We turn next to the propriety of the action of the county commissioners of Fall River County, acting as a board of equalization, in responding to the petition of the *40 landowners' association by rejecting the 1973 assessment roll as prepared by the director of equalization and rolling back the assessment valuations to the 1970 valuations. Under the provisions of SDCL 10-11-13 the local board of equalization is directed "to examine, ascertain, and see that all taxable property * * * has been properly placed upon the assessment roll and has been duly valued by the assessor." Since the bulk of the agricultural land in Fall River County is situated in unorganized townships, this duty would devolve upon the county board. Based upon this authority conferred by statute we hold that the board would have had authority to act as it did had the county director of equalization failed to properly place upon the assessment rolls and duly value the land.

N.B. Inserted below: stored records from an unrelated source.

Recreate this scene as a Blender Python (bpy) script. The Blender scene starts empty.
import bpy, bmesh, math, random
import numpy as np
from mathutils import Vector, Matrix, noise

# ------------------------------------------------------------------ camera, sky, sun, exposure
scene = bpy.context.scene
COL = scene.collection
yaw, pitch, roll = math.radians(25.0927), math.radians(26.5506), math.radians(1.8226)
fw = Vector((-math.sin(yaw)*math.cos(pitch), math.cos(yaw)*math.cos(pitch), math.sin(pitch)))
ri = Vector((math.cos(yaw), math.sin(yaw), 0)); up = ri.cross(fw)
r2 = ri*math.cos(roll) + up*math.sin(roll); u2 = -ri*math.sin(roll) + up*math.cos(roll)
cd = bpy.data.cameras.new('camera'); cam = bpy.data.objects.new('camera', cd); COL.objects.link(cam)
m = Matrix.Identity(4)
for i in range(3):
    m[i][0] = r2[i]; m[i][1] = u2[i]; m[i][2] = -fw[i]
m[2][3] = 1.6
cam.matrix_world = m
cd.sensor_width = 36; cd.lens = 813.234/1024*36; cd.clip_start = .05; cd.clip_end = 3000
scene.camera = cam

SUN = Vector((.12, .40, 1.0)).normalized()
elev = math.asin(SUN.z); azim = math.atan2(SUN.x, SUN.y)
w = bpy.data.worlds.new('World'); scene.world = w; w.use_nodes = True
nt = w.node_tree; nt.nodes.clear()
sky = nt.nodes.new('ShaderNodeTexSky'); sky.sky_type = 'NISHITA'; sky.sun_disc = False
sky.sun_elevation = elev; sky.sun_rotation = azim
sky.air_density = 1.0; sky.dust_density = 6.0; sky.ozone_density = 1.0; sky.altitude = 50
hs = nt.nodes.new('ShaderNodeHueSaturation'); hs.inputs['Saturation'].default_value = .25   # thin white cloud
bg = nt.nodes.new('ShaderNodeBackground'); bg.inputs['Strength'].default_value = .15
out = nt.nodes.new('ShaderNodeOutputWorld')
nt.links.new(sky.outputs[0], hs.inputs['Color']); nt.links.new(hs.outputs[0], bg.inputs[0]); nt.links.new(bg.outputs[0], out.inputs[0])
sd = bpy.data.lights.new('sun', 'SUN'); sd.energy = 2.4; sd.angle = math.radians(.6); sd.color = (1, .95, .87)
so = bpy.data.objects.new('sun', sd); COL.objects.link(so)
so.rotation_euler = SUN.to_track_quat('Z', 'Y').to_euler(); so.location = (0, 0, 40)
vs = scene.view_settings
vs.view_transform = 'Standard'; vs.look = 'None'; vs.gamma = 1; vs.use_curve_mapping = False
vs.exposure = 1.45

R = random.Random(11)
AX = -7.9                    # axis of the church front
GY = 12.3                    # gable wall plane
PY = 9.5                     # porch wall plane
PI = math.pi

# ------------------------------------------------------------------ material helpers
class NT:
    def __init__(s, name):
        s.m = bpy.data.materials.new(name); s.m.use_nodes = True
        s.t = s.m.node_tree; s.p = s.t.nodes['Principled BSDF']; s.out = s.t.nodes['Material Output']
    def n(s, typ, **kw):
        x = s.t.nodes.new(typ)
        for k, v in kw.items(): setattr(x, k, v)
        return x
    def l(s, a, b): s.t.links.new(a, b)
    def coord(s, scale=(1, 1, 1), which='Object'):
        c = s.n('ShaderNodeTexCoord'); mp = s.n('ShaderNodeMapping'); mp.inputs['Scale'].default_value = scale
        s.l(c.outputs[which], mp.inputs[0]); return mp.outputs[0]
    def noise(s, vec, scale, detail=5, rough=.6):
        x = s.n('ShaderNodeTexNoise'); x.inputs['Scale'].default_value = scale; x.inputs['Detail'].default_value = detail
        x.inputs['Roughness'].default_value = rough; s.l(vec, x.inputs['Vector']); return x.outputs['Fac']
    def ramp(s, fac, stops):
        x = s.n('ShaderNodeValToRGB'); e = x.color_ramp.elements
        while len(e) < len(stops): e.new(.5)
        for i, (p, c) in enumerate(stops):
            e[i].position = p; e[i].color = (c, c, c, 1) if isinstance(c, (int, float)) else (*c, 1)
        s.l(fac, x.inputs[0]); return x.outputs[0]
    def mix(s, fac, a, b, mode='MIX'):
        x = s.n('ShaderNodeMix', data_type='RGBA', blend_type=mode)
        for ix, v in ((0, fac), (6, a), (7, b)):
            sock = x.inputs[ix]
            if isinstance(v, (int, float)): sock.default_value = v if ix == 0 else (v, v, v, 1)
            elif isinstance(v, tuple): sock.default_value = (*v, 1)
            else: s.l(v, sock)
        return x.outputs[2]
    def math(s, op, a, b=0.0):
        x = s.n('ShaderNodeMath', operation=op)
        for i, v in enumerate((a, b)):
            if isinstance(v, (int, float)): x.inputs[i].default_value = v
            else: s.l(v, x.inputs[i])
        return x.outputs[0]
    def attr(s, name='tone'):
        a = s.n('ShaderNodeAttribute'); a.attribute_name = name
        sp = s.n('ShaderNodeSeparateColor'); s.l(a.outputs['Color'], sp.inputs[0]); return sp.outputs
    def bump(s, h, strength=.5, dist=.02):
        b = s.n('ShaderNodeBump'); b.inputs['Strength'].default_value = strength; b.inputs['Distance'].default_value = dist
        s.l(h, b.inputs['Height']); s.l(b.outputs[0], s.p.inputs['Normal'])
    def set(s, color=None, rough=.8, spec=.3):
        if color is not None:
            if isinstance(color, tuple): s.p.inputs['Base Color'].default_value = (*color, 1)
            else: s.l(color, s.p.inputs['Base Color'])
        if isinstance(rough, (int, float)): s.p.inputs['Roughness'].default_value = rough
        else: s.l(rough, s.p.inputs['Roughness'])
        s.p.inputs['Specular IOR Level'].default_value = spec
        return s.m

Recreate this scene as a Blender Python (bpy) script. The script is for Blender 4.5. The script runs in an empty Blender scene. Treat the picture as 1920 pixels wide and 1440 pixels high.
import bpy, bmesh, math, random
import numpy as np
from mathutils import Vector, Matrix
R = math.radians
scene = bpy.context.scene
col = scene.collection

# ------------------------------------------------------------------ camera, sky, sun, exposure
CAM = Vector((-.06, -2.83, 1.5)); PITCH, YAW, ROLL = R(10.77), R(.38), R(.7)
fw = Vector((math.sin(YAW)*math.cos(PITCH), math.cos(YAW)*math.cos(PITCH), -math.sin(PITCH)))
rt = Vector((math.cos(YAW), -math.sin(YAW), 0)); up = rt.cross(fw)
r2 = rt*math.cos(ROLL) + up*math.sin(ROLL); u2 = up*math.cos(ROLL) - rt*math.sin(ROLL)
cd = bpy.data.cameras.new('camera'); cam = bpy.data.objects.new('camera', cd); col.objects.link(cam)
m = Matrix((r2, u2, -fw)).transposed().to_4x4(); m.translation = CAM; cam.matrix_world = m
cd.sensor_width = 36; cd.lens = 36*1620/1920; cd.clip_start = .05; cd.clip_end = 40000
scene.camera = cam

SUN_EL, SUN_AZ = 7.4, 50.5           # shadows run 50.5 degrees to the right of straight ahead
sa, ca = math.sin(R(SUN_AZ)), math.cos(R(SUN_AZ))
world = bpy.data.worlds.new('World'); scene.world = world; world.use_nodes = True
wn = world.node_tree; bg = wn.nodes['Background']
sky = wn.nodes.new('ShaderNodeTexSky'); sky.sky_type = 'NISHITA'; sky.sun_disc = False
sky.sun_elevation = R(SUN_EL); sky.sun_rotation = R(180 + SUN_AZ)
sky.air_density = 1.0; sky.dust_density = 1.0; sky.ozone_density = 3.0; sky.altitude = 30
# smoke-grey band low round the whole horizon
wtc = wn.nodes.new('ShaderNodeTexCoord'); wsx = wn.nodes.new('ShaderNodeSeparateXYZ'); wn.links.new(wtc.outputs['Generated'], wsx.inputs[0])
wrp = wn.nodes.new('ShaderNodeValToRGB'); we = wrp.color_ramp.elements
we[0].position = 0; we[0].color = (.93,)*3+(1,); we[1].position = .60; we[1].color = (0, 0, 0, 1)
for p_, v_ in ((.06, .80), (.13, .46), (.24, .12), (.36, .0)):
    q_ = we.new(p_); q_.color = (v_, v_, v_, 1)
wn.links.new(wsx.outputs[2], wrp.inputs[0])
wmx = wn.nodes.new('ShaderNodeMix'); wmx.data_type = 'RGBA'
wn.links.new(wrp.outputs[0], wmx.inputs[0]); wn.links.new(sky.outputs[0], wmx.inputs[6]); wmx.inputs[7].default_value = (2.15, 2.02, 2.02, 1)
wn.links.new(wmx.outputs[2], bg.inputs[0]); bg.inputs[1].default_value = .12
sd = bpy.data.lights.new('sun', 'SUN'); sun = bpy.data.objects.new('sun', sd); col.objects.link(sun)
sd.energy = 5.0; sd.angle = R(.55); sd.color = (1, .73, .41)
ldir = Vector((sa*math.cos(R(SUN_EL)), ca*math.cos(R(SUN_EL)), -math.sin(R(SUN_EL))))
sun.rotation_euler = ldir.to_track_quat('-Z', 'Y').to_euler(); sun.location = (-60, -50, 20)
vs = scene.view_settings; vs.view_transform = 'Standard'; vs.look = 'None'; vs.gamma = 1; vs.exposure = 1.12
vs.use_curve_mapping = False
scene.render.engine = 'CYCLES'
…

However, in view of our determination that the property was duly valued, we affirm the holding of the trial court that the action of the board was null and void; though, not for the reason stated in the trial court's conclusion.

All the Justices concur.


[1] Wagenseil, Property Taxation of Agricultural and Open Spaced Land, Harvard Journal on Legislation, Vol. 8, pp. 158, 159.

[2] The 1977 amendment which changed the maximum percentage is not pertinent to this discussion.

[3] In 1975 the legislature amended (3) above to provide that the present market value is to be determined by the factors contained in subdivisions (1), (2), (4) and (5).

[4] Fall River County Director of Equalization's testimony before the State Board of Equalization.

[5] The amended portion thereof being underlined herein for the purpose of illustration only.

[6] Olson, supra, at 419, 92 N.W.2d 678.

[7] Dye v. Markey, 259 Iowa 1045, 147 N.W.2d 42 (1966); Consolidated Freightways Corp. of Delaware v. Nicholas, 258 Iowa 115, 137 N.W.2d 900 (1965).